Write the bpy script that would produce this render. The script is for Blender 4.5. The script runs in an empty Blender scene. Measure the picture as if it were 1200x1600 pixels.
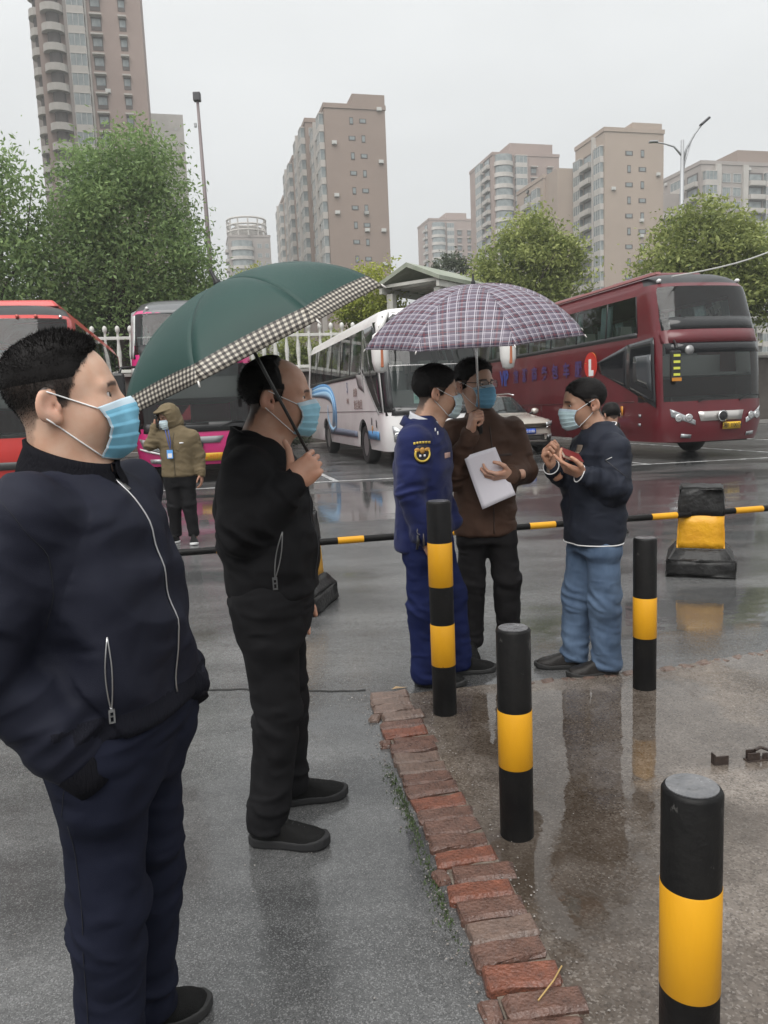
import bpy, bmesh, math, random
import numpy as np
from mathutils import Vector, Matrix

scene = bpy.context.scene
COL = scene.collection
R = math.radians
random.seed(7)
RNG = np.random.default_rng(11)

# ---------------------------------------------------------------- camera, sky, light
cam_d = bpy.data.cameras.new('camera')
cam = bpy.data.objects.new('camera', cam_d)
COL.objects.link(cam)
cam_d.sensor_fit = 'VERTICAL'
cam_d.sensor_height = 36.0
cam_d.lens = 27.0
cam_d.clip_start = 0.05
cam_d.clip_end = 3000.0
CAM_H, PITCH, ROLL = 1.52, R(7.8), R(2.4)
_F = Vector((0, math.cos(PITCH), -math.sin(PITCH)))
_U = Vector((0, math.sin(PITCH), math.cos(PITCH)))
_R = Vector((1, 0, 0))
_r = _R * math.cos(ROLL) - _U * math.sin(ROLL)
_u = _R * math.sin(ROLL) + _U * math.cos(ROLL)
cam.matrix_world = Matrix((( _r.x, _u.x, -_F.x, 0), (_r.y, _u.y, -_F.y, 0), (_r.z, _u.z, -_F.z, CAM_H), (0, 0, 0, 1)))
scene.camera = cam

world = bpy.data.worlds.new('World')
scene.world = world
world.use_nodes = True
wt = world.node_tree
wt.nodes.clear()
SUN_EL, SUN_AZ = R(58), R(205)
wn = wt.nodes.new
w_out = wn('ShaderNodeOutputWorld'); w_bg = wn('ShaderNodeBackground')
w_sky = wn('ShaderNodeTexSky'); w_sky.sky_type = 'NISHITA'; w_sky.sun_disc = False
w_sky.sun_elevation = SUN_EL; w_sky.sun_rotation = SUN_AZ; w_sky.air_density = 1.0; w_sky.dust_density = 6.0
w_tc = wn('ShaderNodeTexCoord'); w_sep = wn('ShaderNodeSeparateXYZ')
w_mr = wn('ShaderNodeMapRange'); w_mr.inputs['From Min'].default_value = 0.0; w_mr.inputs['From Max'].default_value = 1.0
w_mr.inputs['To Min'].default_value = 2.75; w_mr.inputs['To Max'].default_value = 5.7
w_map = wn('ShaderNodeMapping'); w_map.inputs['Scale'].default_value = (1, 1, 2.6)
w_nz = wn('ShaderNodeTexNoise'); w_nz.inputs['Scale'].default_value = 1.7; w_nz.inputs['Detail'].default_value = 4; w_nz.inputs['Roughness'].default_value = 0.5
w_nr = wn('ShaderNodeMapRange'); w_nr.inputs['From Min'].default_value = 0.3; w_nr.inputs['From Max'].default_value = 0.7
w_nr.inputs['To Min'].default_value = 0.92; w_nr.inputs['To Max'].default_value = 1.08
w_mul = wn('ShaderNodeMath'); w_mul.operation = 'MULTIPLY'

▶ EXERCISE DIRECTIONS
Repeat the listing above from its first line through the line that contains "from mathutils import Vector, Matrix", both included, and nothing more. Drop the pictures.

▶ SOLUTION FOR THIS PROBLEM
Write the bpy script that would produce this render. The script is for Blender 4.5. The script runs in an empty Blender scene. Measure the picture as if it were 1200x1600 pixels.
import bpy, bmesh, math, random
import numpy as np
from mathutils import Vector, Matrix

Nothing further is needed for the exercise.